Information supplied:
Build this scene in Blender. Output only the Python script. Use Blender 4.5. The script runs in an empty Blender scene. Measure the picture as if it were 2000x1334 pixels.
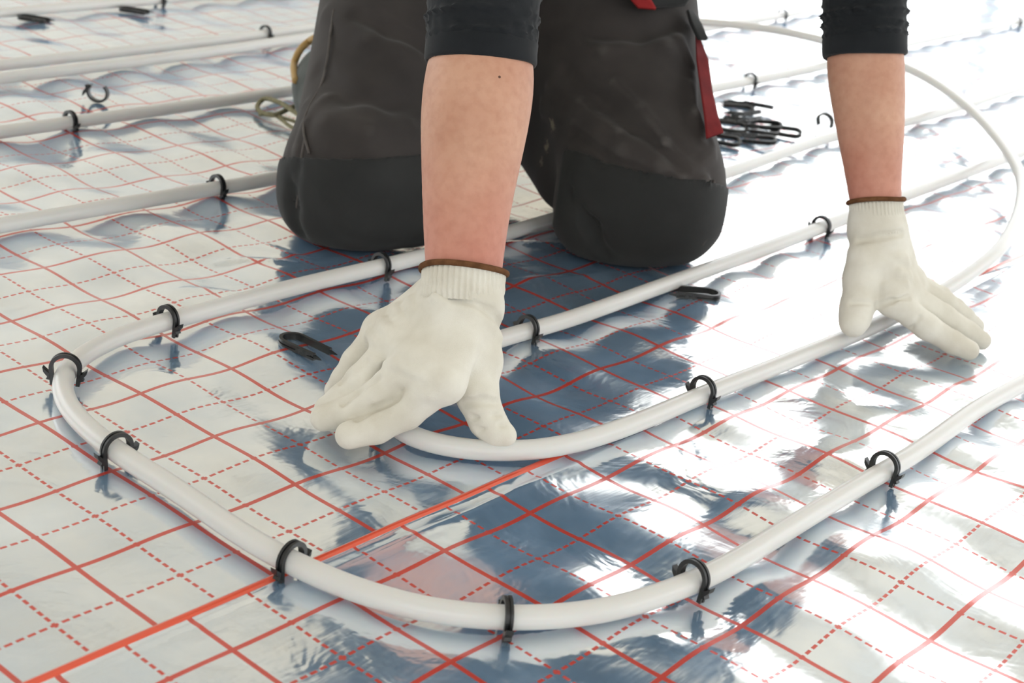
import bpy, math, random
import numpy as np
from mathutils import Vector, Matrix

random.seed(4)
S = bpy.context.scene
COL = S.collection

# ------------------------------------------------------------------ camera
FOC, PITCH, ROLL, CAMH = 2886.2, 0.388729, 0.134962, 0.563373   # focal in pixels of the 2000 px frame
cp, sp, cr, sr = math.cos(PITCH), math.sin(PITCH), math.cos(ROLL), math.sin(ROLL)
FW = np.array([0, cp, -sp]); R0 = np.array([1.0, 0, 0]); U0 = np.array([0, sp, cp])
RT = cr*R0 + sr*U0; UP = -sr*R0 + cr*U0
cam_data = bpy.data.cameras.new('camera'); cam = bpy.data.objects.new('camera', cam_data)
COL.objects.link(cam); S.camera = cam
cam_data.sensor_width = 36.0; cam_data.lens = FOC/2000*36.0
cam.matrix_world = Matrix(((RT[0], UP[0], -FW[0], 0), (RT[1], UP[1], -FW[1], 0), (RT[2], UP[2], -FW[2], CAMH), (0, 0, 0, 1)))
cam_data.dof.use_dof = True; cam_data.dof.focus_distance = 1.27; cam_data.dof.aperture_fstop = 10.0
cam_data.clip_start = 0.02

# ------------------------------------------------------------------ world, light, exposure
W = bpy.data.worlds.new('sky'); S.world = W; W.use_nodes = True
bg = W.node_tree.nodes['Background']
bg.inputs[0].default_value = (0.95, 0.98, 1.0, 1); bg.inputs[1].default_value = 3.1
S.view_settings.view_transform = 'Standard'; S.view_settings.look = 'None'
S.view_settings.gamma = 1.0; S.view_settings.use_curve_mapping = False
S.view_settings.exposure = 0.14
S.cycles.use_denoising = True
S.cycles.sample_clamp_indirect = 8.0
S.cycles.blur_glossy = 0.4
S.cycles.max_bounces = 10; S.cycles.diffuse_bounces = 5; S.cycles.glossy_bounces = 6

# ------------------------------------------------------------------ helpers
def P(px, py, z=0.0):
    """ground-survey helper: the place at height z that the photograph shows at px, py"""
    d = FW + RT*((px-1000)/FOC) + UP*((667-py)/FOC)
    t = (z-CAMH)/d[2]
    return np.array([d[0]*t, d[1]*t, z])

def D(px, py, dep):
    """the place at distance dep along a photograph sight line"""
    return np.array([0, 0, CAMH])+dep*(FW+RT*((px-1000)/FOC)+UP*((667-py)/FOC))

def tag(o, label=None, cat=None, group=None, kind=None):
    if label: o['label'] = label
    if cat: o['category'] = cat
    if group: o['group'] = group
    if kind: o['kind'] = kind
    return o

def link(name, me, mat=None, parent=None):
    o = bpy.data.objects.new(name, me); COL.objects.link(o)
    if mat and not me.materials: me.materials.append(mat)
    if parent: o.parent = parent
    return o

def mesh(name, verts, faces, smooth=True):
    me = bpy.data.meshes.new(name)
    verts = np.asarray(verts, dtype=np.float32)
    if isinstance(faces, np.ndarray):
        n, k = faces.shape
        me.vertices.add(len(verts)); me.vertices.foreach_set('co', verts.ravel())
        me.loops.add(n*k); me.loops.foreach_set('vertex_index', faces.astype(np.int32).ravel())
        me.polygons.add(n); me.polygons.foreach_set('loop_start', np.arange(0, n*k, k, dtype=np.int32))
        me.update(calc_edges=True)
    else:
        me.from_pydata([tuple(map(float, v)) for v in verts], [], faces)
        me.update()
    me.validate()
    me.polygons.foreach_set('use_smooth', [smooth]*len(me.polygons))
    return me

def box(name, lo, hi, mat, parent=None, smooth=False):
    x0, y0, z0 = lo; x1, y1, z1 = hi
    v = [(x0,y0,z0),(x1,y0,z0),(x1,y1,z0),(x0,y1,z0),(x0,y0,z1),(x1,y0,z1),(x1,y1,z1),(x0,y1,z1)]
    f = [(0,3,2,1),(4,5,6,7),(0,1,5,4),(1,2,6,5),(2,3,7,6),(3,0,4,7)]
    return link(name, mesh(name, v, f, smooth), mat, parent)

def catmull(pts, step=0.006):
    pts = [np.array(p, float) for p in pts]
    pts = [2*pts[0]-pts[1]] + pts + [2*pts[-1]-pts[-2]]
    out = []
    for i in range(1, len(pts)-2):
        p0, p1, p2, p3 = pts[i-1:i+3]
        d = lambda a, b: max(np.linalg.norm(b-a), 1e-6)**0.5
        t0 = 0; t1 = t0+d(p0, p1); t2 = t1+d(p1, p2); t3 = t2+d(p2, p3)
        n = max(2, int(np.linalg.norm(p2-p1)/step))
        for k in range(n):
            t = t1+(t2-t1)*k/n
            A1 = (t1-t)/(t1-t0)*p0+(t-t0)/(t1-t0)*p1; A2 = (t2-t)/(t2-t1)*p1+(t-t1)/(t2-t1)*p2; A3 = (t3-t)/(t3-t2)*p2+(t-t2)/(t3-t2)*p3
            B1 = (t2-t)/(t2-t0)*A1+(t-t0)/(t2-t0)*A2; B2 = (t3-t)/(t3-t1)*A2+(t-t1)/(t3-t1)*A3
            out.append((t2-t)/(t2-t1)*B1+(t-t1)/(t2-t1)*B2)
    out.append(pts[-2])
    return np.array(out)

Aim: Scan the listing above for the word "scene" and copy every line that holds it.

Solution to this exercise:
Build this scene in Blender. Output only the Python script. Use Blender 4.5. The script runs in an empty Blender scene. Measure the picture as if it were 2000x1334 pixels.
S = bpy.context.scene